Directions: In the data, extract each line that holds the string "continues".

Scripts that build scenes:
begin
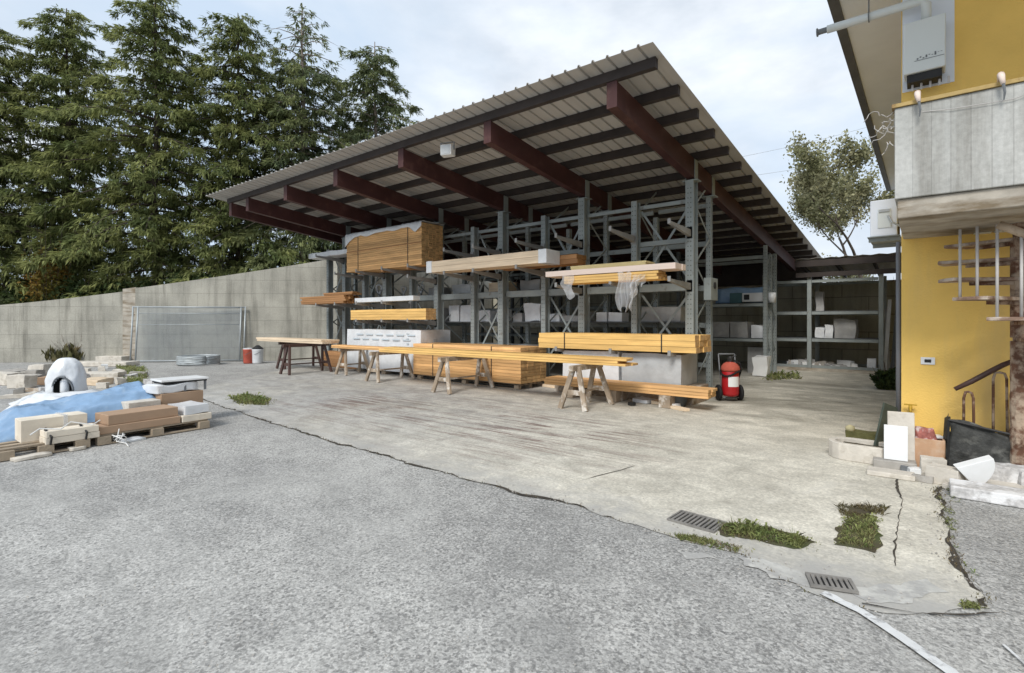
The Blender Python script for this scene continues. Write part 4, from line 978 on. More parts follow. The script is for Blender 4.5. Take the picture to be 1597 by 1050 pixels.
# ------------------------------------------------------------------ yellow house
HX, HYF = -.24, 7.55
house = thing('yellow_house', 'yellow rendered house with concrete balcony and deep grey eaves', 'house', (HX, HYF, 0))
m = MB(); m.box(0, 9, 0, 12, 0, 5.78); m.build('wall', 'yellow', house)
m = MB(); m.box(.01, .48, -.012, -.002, 4.30, 5.77); m.build('white_wall_panel', 'soffit', house)
bl = onY(1395, 300, 5.95).x-HX; by = 5.95-HYF
m = MB(); m.box(bl+.02, 9, by+.03, -.002, 2.57, 2.748); m.build('balcony_slab', 'slab_edge', house, bevel=.01)
bp = MB(); bp.box(bl, 9, by, by+.13, 2.75, 3.60); bp.box(bl, bl+.13, by+.13, -.002, 2.75, 3.60); bpo = bp.build('balcony_parapet', 'parapet', house, bevel=.008)
m = MB(); m.box(bl-.02, 9.02, by-.02, by+.15, 3.602, 3.635); m.build('parapet_cap', M('rusty_yellow_cap', (.40, .29, .12), .35, 5, rough=.8, stain=((.16, .08, .04), 6., .55, .7)), bpo)
ev = MB(); ev.box(-.66, 9.5, -2.3, 12.6, 5.80, 5.86); evo = ev.build('eave_soffit', 'soffit', house)
m = MB(); m.box(-.78, -.662, -2.3, 12.6, 5.77, 5.98); m.box(-.66, 9.5, -2.42, -2.302, 5.77, 5.98); m.build('gutter', 'fascia', evo)
m = MB()
zr0, zr1 = 5.99, 7.2
m.add([(-.78, -2.42, zr0), (9.5, -2.42, zr0), (9.5, 12.6, zr0), (-.78, 12.6, zr0), (4.3, -2.42, zr1), (4.3, 12.6, zr1)], [(0, 3, 5, 4), (1, 4, 5, 2), (0, 4, 1), (3, 2, 5), (0, 1, 2, 3)]); m.build('roof', 'fascia', house)
m = MB(); m.tube([(-.03, .03, .35), (-.03, .03, 1.5), (-.03, .03, 2.55)], .024, 12); m.build('downpipe', 'pipegrey', house, smooth=True)
# fixtures
a = onY(1408, 130, HYF-.02); b2 = onY(1476, 40, HYF-.02)
bo = thing('gas_boiler', 'white wall-hung gas boiler above the balcony', 'boiler', (onY(1409, 100, 7.3).x, 7.3, onY(1409, 122, 7.3).z))
bw, bh = onY(1475, 100, 7.3).x-onY(1409, 100, 7.3).x, onY(1409, 38, 7.3).z-onY(1409, 122, 7.3).z
m = MB(); m.box(0, bw, 0, .23, .03, bh); m.build('casing', 'boiler', bo, bevel=.012)
m = MB(); m.box(.03, bw-.03, .03, .22, -.06, .028); m.build('underside', 'black', bo)
m = MB()
for k in range(5): m.tube([(.08+.08*k, .12, -.13), (.08+.08*k, .12, -.05)], .012, 6)
parts(m, 'connection_pipe', 'railgrey', bo)
m = MB(); pts = []
for k in range(9): m.box(.12+k*.026, .135+k*.026, -.004, -.001, .17+.012*math.sin(k*1.9)+.003*k, .185+.012*math.sin(k*2.3)+.003*k)
m.box(.10, .36, -.004, -.001, .155, .160); m.build('logo_marks', 'mark', bo)
fpx = bw*.55
m = MB(); zf = onY(1435, 2, 7.4).z-bo.location.z; tipx = onY(1290, 46, 7.4).x-bo.location.x
m.tube([(fpx, .1, bh-.02), (fpx, .1, zf-.06), (fpx-.05, .1, zf), (tipx, .1, zf)], .048, 14); fo = m.build('flue_pipe', 'boiler', bo, smooth=True)
m = MB(); m.tube([(tipx-.10, .1, zf), (tipx-.002, .1, zf)], .034, 12); m.tube([(tipx-.115, .1, zf), (tipx-.10, .1, zf)], .05, 12); m.build('flue_terminal', 'mark', fo)
m = MB(); xx = onY(1355, 20, 7.4).x-bo.location.x; m.tube([(xx, .1, zf), (xx, .1, 5.8-bo.location.z)], .008, 6); m.tube([(xx, .1+.06*math.cos(a), zf+.06*math.sin(a)) for a in [math.pi*2*k/12 for k in range(13)]], .006, 5); m.build('hanger', 'mark', fo)
# outdoor air-conditioning unit on the side wall
ap = onY(1395, 372, 7.5)
ac = thing('air_conditioner', 'pale outdoor air-conditioning unit bracketed to the side of the house', 'air conditioner', (-.26, 7.9, onY(1380, 368, 7.9).z))
aw = -.26-onY(1357, 340, 7.9).x; ah = onY(1380, 311, 7.9).z-ac.location.z
m = MB(); m.box(-aw, -.03, 0, .8, 0, ah); cs = m.build('casing', 'soffit', ac, bevel=.012)
m = MB(); m.box(-aw*.75, -aw*.30, -.012, -.002, .10, ah-.12); m.build('access_cover', 'boiler', cs, bevel=.004)
m = MB(); m.box(-aw*.70, -aw*.35, -.03, -.013, ah-.16, ah-.13); m.tube([(-aw*.4, -.03, .25), (-aw*.25, -.06, .15), (-.0, -.04, .1)], .012, 6); m.build('handle', 'greyfilm', cs)
m = MB(); m.box(-aw-.02, -.0, .05, .1, -.06, -.01); m.box(-aw-.02, -.0, .7, .75, -.06, -.01); m.box(-aw-.03, 0, -.02, .82, -.009, -.001); parts(m, 'bracket', 'steel', ac)
# socket, tap, boxes under the balcony
s = onY(1447, 563, HYF); st = thing('wall_socket', 'small white power socket plate on the yellow wall', 'socket', (s.x, HYF-.003, s.z))
m = MB(); m.box(-.065, .065, -.012, 0, -.042, .042); m.build('plate', 'white', st, bevel=.004); m = MB(); m.box(-.03, .03, -.015, -.0125, -.018, .018); m.build('outlet', 'black', st)
s = onY(1420, 636, HYF-.05); st = thing('garden_tap', 'small yellow garden tap on the corner of the wall', 'tap', s)
m = MB(); m.tube([(0, .05, 0), (0, -.05, 0), (0, -.07, -.05)], .013, 8); m.lathe([(.018, -.02), (.018, .03)], (0, -.03, 0), 10); m.build('spout', 'yellowtap', st, smooth=True); m = MB(); m.box(-.06, .06, -.04, -.02, .032, .045); m.build('handle', 'yellowtap', st)
for k, (x0, x1, y0, y1, lab) in enumerate(((1519, 1547, 339, 361, 'rounded white meter box under the balcony, left one'), (1552, 1571, 336, 357, 'square white meter box under the balcony, right one'))):
    a = onY(x0, y0, HYF-.12); b2 = onY(x1, y1, HYF-.12); m = MB(); m.box(0, b2.x-a.x, 0, .115, 0, min(2.56, a.z)-b2.z); o = m.build('meter_box', 'boiler', None, bevel=.02 if k == 0 else .006); place(o, (a.x, HYF-.12, b2.z)); tag(o, lab, 'box')
# clothes-line brackets and stray wire on the parapet
for k, (px, lab) in enumerate(((1431, 'pinkish knobbed clothes-line bracket near the left end of the balcony'), (1561, 'pinkish knobbed clothes-line bracket at the right of the balcony'))):
    x = onY(px, 150, 5.93).x; t = thing('line_bracket', lab, 'bracket', (x, 5.93, 3.62), 0, 'clothes-line brackets'); 
    m = MB(); m.tube([(0, .08, .02), (0, .0, .075), (0, -.05, .04), (.01, -.06, -.03)], [.018, .026, .024, .016], 8); m.build('knob', 'pinkish', t, smooth=True)
    m = MB(); m.tube([(.01, -.06, -.03), (.02, -.055, -.1), (.015, -.04, -.16)], [.012, .01, .005], 6); m.build('stem', 'mark', t)
a = onY(1396, 195, 5.95); m = MB(); r = random.Random(5)
for k in range(7):
    pts = []; q = Vector((0, .05, r.uniform(-.18, .15)))
    for j in range(12): pts.append(tuple(q)); q += Vector((-.02+r.uniform(-.02, .025), r.uniform(-.01, .03), r.uniform(-.04, .035)))
    m.tube(pts, .0035, 4)
m.tube([(0, .02, .1), (.4, -.02, .04), (.8, -.02, .02), (1.1, -.02, .09)], .0035, 4)
o = m.build('wire', 'railgrey', None); place(o, a); tag(o, 'tangle of thin stray wire at the left end of the balcony', 'wire')

# ------------------------------------------------------------------ spiral staircase
scol = onY(1593, 600, 7.02); sx, sy = scol.x, 7.02
ss = thing('spiral_staircase', 'rusty spiral staircase winding up to the balcony', 'staircase', (sx, sy, .006))
m = MB(); r = random.Random(3); pts = []; rr = []
for k in range(30): pts.append((r.uniform(-.004, .004), r.uniform(-.004, .004), k*.095)); rr.append(.055+r.uniform(0, .014)+(.02 if k < 14 else 0))
m.tube(pts, rr, 12); m.build('column', 'rust', ss)
az_cam = math.atan2(-_c, _s)                                  # direction towards the camera
TR = .64
def zpix(y, dep=5.5): return EYE+(HY-y)/FPX*dep
steps = []
for k in range(-6, 7): steps.append((az_cam-R(22)-R(29)*k, 1.44+.198*k))
for k, (az, z) in enumerate(steps):
    if z > 2.5 or k < 3: continue
    m = MB(); a1 = R(15)
    pl_ = [(.05*math.cos(az-R(80)), .05*math.sin(az-R(80)))]+[(TR*math.cos(az+a1*f), TR*math.sin(az+a1*f)) for f in (-1, -.5, 0, .5, 1)]+[(.05*math.cos(az+R(80)), .05*math.sin(az+R(80)))]
    m.prism(pl_, z-.035, z); tr = m.build('tread', 'tread', ss, bevel=.006)
    m = MB(); m.tube([(.0, 0, z-.20), (.0, 0, z-.036)], .085, 10); m.prism([(.05*math.cos(az-.8), .05*math.sin(az-.8)), (.42*math.cos(az), .42*math.sin(az)), (.05*math.cos(az+.8), .05*math.sin(az+.8))], z-.075, z-.036); m.build('support', 'rust', tr)
tops = []
for k, (az, z) in enumerate(steps):
    if z < 1.35: continue
    for f in (-.55, .45):
        a = az+R(15)*f; zt = z+.80+.198*(-f)*.5
        if z > 2.0: continue
        p = Vector((TR*.97*math.cos(a), TR*.97*math.sin(a), 0)); ztop = min(zt, 2.5)
        m = MB(); m.tube([(p.x, p.y, z), (p.x, p.y, ztop)], .0125, 8); m.build('baluster', 'railgrey', ss, smooth=True); tops.append((p.x, p.y, ztop))
if tops:
    pts = []
    for k in range(-4, 16): 
        kk = k/4; a = az_cam-R(22)-R(29)*kk; z = 1.44+.198*kk+.80
        pts.append((TR*.97*math.cos(a), TR*.97*math.sin(a), min(z, 2.52)))
    pts = [p for p in pts if p[2] < 2.5]; m = MB(); m.tube(pts, .038, 10); m.build('handrail', 'railbeige', ss, smooth=True)
def loc(px, py, Y): q = onY(px, py, Y); return (q.x-sx, Y-sy, q.z)
m = MB(); m.tube([loc(1489, 608, 7.2), loc(1515, 596, 7.22), loc(1545, 580, 7.26), loc(1565, 570, 7.28), loc(1583, 563, 7.28)], [.022, .027, .027, .027, .024], 10); m.build('lower_handrail', 'railbrown', ss, smooth=True)
for (x0, x1, yt, Y) in ((1503, 1518, 612, 7.21), (1549, 1570, 582, 7.27)):
    a = loc(x0, yt+10, Y); b2 = loc(x1, yt+10, Y); c2 = loc((x0+x1)/2, yt, Y)
    m = MB(); m.tube([(a[0], a[1], 0), a, (a[0]+.015, a[1], c2[2]-.005), c2, (b2[0]-.015, b2[1], c2[2]-.01), b2, (b2[0]+.01, b2[1], 0)], .0125, 8); m.build('hoop_baluster', 'rust', ss, smooth=True)

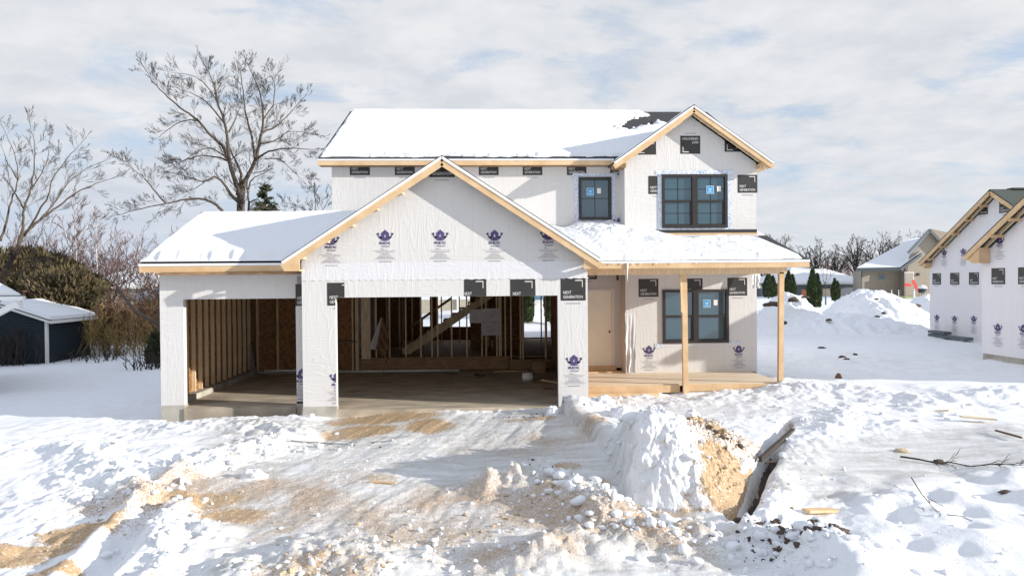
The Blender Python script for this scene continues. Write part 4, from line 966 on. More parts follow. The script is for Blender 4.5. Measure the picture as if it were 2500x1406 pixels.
end
Answer to this problem:
The Blender Python script for this scene continues. Write part 4, from line 978 on. More parts follow. The script is for Blender 4.5. Take the picture to be 1597 by 1050 pixels.
The Blender Python script for this scene continues. Write part 4, from line 966 on. More parts follow. The script is for Blender 4.5. Measure the picture as if it were 2500x1406 pixels.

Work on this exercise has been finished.